DISCOS
Nedelle
The Locksmith Cometh
· 20 Set 2007 · 08:00 ·
Nedelle
The Locksmith Cometh
2007
Tangram 7s


Sítios oficiais:
- Nedelle
- Tangram 7s
Nedelle
The Locksmith Cometh
2007
Tangram 7s


Sítios oficiais:
- Nedelle
- Tangram 7s
Songwriter acriançada alia-se ao ex-Deerhoof Chris Cohen em disco de canções que alegorizam universo excentricamente paralelo.
Nedelle Torrisi, ou apenas Nedelle, merece que lhe seja concedido um firme benefício da dúvida: depois de, aos 13 anos, ter aceite que dificilmente viria a ser estrela dos musicais da Broadway, vingou-se em dois discos gravados para a Kill Rock Stars, uma licenciatura em história do jazz (imperceptível na sua música) e, bem recentemente, na brilhante execução do violino que emprestou a “Save me, Save me”, momento de categórica pompa que até citava a luminosidade cinzenta da cidade do Porto num The Air Force que representa fasquia alta para os Xiu Xiu. Sendo que Jamie Stewart, mentor dos Xiu Xiu, retribui o favor com a guitarra por identificar cedida a este The Locksmith Cometh que, tematicamente, não podia encontrar-se a maior distância da deformação e rubor carnal dos discos da banda de Fabulous Muscles. Talvez se encontrem mais próximos os dois nomes na gestão excêntrica da escrita de canções e no apetite voraz por arranjos sinfónicos (através de secção de cordas e piano), que servem como massagens cardíacas a canções cuja simplicidade acústica não bastaria à sua sobrevivência. “I Hate a Mountain” pode até ser o “I Luv the Valley, OH!” (potentíssimo single de Xiu Xiu) de Nedelle se aceitarmos de antemão que o tema explora sem ironias aquela sensação de êxtase rodopiante que marca a emblemática cena de abertura de Música no Coração.

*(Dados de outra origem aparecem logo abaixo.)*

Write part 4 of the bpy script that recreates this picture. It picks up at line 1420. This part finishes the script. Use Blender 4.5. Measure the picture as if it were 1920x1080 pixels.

Nedelle transporta no coração os seus estimados. Se for retirada à equação o valor dos discos citados, The Locksmith Cometh pode até ser recebido como um equivalente mais modesto dos brilharetes lo-fi em que Phil Elvrum, desdobrado nos Microphones ou nos posteriores Mt. Eerie, conseguia reunir todo o talento da K Records, nem que fosse em apenas uma música de simbolismo comunal. Neste caso, é Nedelle Torrisi o planeta em torno do qual giram os amigos acumulados na Kill Rock Stars (vizinha da K), entre os quais Chris Cohen, o ex-Deerhoof entretanto entregue aos Curtains, que colabora mais assumidamente com a autora deste disco nos Cryptacize. Enfim, serve como prova do registo comunal o coro - tão verde como o prado - de “Friends & Ancestors”, no seu atribuir de nitidez a qualquer imagem formada a partir de um grupo de músicos amigos a roçar ombros e a apontar o nariz ao mesmo par de microfones suspensos, sem o aspecto parolo de uma gravação de tema para a próxima campanha humanista organizada por Bob Gendolf.

Para ser feito proveito da sua insustentável fragilidade, The Locksmith Cometh exige um pacto escrito com uma tinta que anteriormente já assinou pergaminhos referentes à escrita de canções de Regina Spektor e Adam Green: todos se dedicam à formação de universos cuja especificidade fantasiosa exige a adaptação que reclama um jacuzzi. Apesar de elaborado em torno da temperatura amena da guitarra acústica e voz de criança que aguarda a passagem de uma estrela cadente, The Locksmith Cometh tem sobre o seu tabuleiro de jogo carros em forma de maçã e caixas de correio romanticamente desesperadas por cartas por chegar. Falta-lhe várias vezes um “bocadinho assim” de pontaria nas estruturas que arquitecta para as suas canções, mas vale sobretudo pelo esboço de reino paralelo que faz desaparecer as preocupações rotineiras à sua volta.